### BRIEF
Repeat the full listing below verbatim and keep the images out.

### COLLECTED MATERIAL
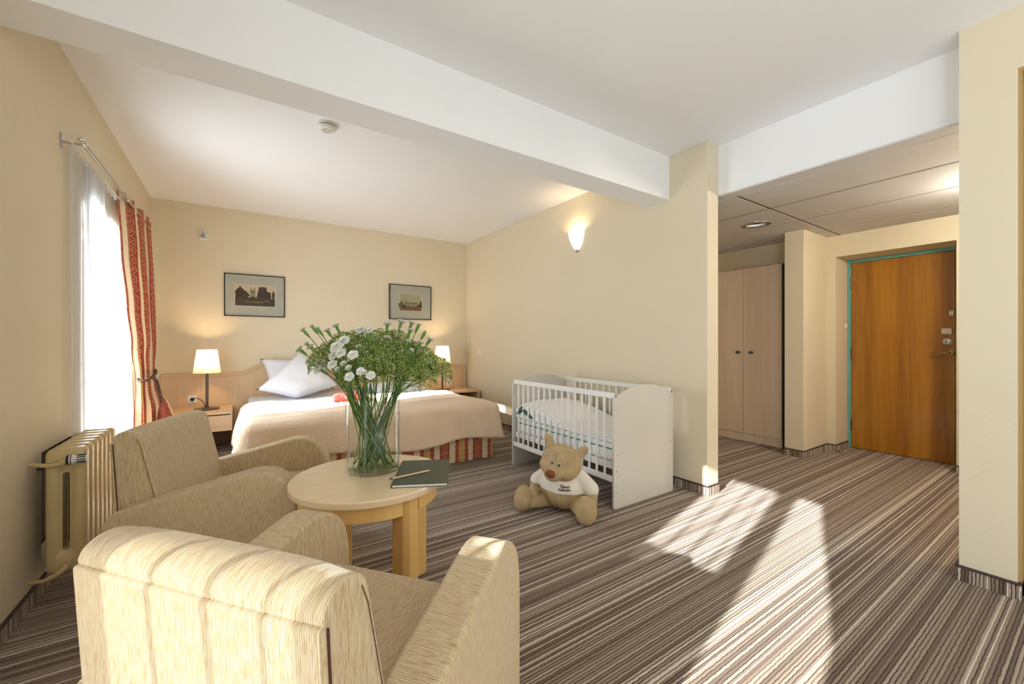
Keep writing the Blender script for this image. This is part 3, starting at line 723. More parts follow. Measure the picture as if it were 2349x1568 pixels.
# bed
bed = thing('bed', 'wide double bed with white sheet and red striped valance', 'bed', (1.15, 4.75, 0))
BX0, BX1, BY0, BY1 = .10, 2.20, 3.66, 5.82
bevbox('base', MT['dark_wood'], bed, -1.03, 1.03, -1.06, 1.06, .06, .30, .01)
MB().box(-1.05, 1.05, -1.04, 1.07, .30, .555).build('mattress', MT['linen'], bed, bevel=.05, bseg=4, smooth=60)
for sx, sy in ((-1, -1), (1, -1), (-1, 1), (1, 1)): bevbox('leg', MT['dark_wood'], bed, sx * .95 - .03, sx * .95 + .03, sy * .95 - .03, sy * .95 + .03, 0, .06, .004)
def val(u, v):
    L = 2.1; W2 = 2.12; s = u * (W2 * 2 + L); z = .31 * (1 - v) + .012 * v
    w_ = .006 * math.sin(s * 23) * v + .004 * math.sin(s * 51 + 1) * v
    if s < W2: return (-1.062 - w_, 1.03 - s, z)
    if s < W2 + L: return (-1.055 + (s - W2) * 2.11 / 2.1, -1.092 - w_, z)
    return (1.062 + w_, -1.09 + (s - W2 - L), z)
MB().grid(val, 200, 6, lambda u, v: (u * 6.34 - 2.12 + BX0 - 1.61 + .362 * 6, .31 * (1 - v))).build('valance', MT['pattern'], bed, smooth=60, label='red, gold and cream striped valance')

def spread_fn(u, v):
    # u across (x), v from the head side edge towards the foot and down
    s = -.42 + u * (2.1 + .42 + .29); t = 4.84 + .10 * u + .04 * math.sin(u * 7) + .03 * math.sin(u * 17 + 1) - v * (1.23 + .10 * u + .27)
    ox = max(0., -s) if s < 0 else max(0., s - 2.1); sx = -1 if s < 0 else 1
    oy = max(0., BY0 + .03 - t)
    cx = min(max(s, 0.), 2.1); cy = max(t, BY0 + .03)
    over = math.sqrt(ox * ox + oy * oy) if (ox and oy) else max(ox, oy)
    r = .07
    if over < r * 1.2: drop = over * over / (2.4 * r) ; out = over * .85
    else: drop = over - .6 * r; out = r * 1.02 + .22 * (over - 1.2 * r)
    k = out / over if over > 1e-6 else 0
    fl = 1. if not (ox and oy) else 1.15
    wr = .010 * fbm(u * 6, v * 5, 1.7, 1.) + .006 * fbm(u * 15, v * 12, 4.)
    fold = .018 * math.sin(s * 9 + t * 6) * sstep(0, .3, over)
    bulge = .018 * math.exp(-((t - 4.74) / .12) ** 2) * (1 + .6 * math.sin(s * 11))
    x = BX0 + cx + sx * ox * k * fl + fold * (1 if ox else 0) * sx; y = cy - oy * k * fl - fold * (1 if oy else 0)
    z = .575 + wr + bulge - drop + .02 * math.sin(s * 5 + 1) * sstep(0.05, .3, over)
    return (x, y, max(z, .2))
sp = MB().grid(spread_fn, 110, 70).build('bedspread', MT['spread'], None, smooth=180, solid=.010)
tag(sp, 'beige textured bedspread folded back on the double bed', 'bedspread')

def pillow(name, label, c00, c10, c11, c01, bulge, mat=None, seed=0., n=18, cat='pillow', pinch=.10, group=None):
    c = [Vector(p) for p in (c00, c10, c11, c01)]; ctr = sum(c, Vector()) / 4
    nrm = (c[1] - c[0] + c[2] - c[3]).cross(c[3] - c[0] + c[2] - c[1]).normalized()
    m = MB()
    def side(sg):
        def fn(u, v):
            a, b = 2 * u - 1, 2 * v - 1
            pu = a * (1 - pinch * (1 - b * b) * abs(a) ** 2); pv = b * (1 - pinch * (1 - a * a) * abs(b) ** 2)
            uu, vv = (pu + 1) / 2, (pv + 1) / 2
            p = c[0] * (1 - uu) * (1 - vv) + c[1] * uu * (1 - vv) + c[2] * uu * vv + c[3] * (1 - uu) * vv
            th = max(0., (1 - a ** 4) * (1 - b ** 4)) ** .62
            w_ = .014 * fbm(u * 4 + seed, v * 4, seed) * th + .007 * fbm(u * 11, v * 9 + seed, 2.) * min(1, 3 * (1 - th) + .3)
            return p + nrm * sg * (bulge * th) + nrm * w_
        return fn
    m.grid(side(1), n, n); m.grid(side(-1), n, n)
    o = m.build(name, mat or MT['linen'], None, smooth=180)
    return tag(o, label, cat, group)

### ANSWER
Keep writing the Blender script for this image. This is part 3, starting at line 723. More parts follow. Measure the picture as if it were 2349x1568 pixels.
# bed
bed = thing('bed', 'wide double bed with white sheet and red striped valance', 'bed', (1.15, 4.75, 0))
BX0, BX1, BY0, BY1 = .10, 2.20, 3.66, 5.82
bevbox('base', MT['dark_wood'], bed, -1.03, 1.03, -1.06, 1.06, .06, .30, .01)
MB().box(-1.05, 1.05, -1.04, 1.07, .30, .555).build('mattress', MT['linen'], bed, bevel=.05, bseg=4, smooth=60)
for sx, sy in ((-1, -1), (1, -1), (-1, 1), (1, 1)): bevbox('leg', MT['dark_wood'], bed, sx * .95 - .03, sx * .95 + .03, sy * .95 - .03, sy * .95 + .03, 0, .06, .004)
def val(u, v):
    L = 2.1; W2 = 2.12; s = u * (W2 * 2 + L); z = .31 * (1 - v) + .012 * v
    w_ = .006 * math.sin(s * 23) * v + .004 * math.sin(s * 51 + 1) * v
    if s < W2: return (-1.062 - w_, 1.03 - s, z)
    if s < W2 + L: return (-1.055 + (s - W2) * 2.11 / 2.1, -1.092 - w_, z)
    return (1.062 + w_, -1.09 + (s - W2 - L), z)
MB().grid(val, 200, 6, lambda u, v: (u * 6.34 - 2.12 + BX0 - 1.61 + .362 * 6, .31 * (1 - v))).build('valance', MT['pattern'], bed, smooth=60, label='red, gold and cream striped valance')

def spread_fn(u, v):
    # u across (x), v from the head side edge towards the foot and down
    s = -.42 + u * (2.1 + .42 + .29); t = 4.84 + .10 * u + .04 * math.sin(u * 7) + .03 * math.sin(u * 17 + 1) - v * (1.23 + .10 * u + .27)
    ox = max(0., -s) if s < 0 else max(0., s - 2.1); sx = -1 if s < 0 else 1
    oy = max(0., BY0 + .03 - t)
    cx = min(max(s, 0.), 2.1); cy = max(t, BY0 + .03)
    over = math.sqrt(ox * ox + oy * oy) if (ox and oy) else max(ox, oy)
    r = .07
    if over < r * 1.2: drop = over * over / (2.4 * r) ; out = over * .85
    else: drop = over - .6 * r; out = r * 1.02 + .22 * (over - 1.2 * r)
    k = out / over if over > 1e-6 else 0
    fl = 1. if not (ox and oy) else 1.15
    wr = .010 * fbm(u * 6, v * 5, 1.7, 1.) + .006 * fbm(u * 15, v * 12, 4.)
    fold = .018 * math.sin(s * 9 + t * 6) * sstep(0, .3, over)
    bulge = .018 * math.exp(-((t - 4.74) / .12) ** 2) * (1 + .6 * math.sin(s * 11))
    x = BX0 + cx + sx * ox * k * fl + fold * (1 if ox else 0) * sx; y = cy - oy * k * fl - fold * (1 if oy else 0)
    z = .575 + wr + bulge - drop + .02 * math.sin(s * 5 + 1) * sstep(0.05, .3, over)
    return (x, y, max(z, .2))
sp = MB().grid(spread_fn, 110, 70).build('bedspread', MT['spread'], None, smooth=180, solid=.010)
tag(sp, 'beige textured bedspread folded back on the double bed', 'bedspread')

def pillow(name, label, c00, c10, c11, c01, bulge, mat=None, seed=0., n=18, cat='pillow', pinch=.10, group=None):
    c = [Vector(p) for p in (c00, c10, c11, c01)]; ctr = sum(c, Vector()) / 4
    nrm = (c[1] - c[0] + c[2] - c[3]).cross(c[3] - c[0] + c[2] - c[1]).normalized()
    m = MB()
    def side(sg):
        def fn(u, v):
            a, b = 2 * u - 1, 2 * v - 1
            pu = a * (1 - pinch * (1 - b * b) * abs(a) ** 2); pv = b * (1 - pinch * (1 - a * a) * abs(b) ** 2)
            uu, vv = (pu + 1) / 2, (pv + 1) / 2
            p = c[0] * (1 - uu) * (1 - vv) + c[1] * uu * (1 - vv) + c[2] * uu * vv + c[3] * (1 - uu) * vv
            th = max(0., (1 - a ** 4) * (1 - b ** 4)) ** .62
            w_ = .014 * fbm(u * 4 + seed, v * 4, seed) * th + .007 * fbm(u * 11, v * 9 + seed, 2.) * min(1, 3 * (1 - th) + .3)
            return p + nrm * sg * (bulge * th) + nrm * w_
        return fn
    m.grid(side(1), n, n); m.grid(side(-1), n, n)
    o = m.build(name, mat or MT['linen'], None, smooth=180)
    return tag(o, label, cat, group)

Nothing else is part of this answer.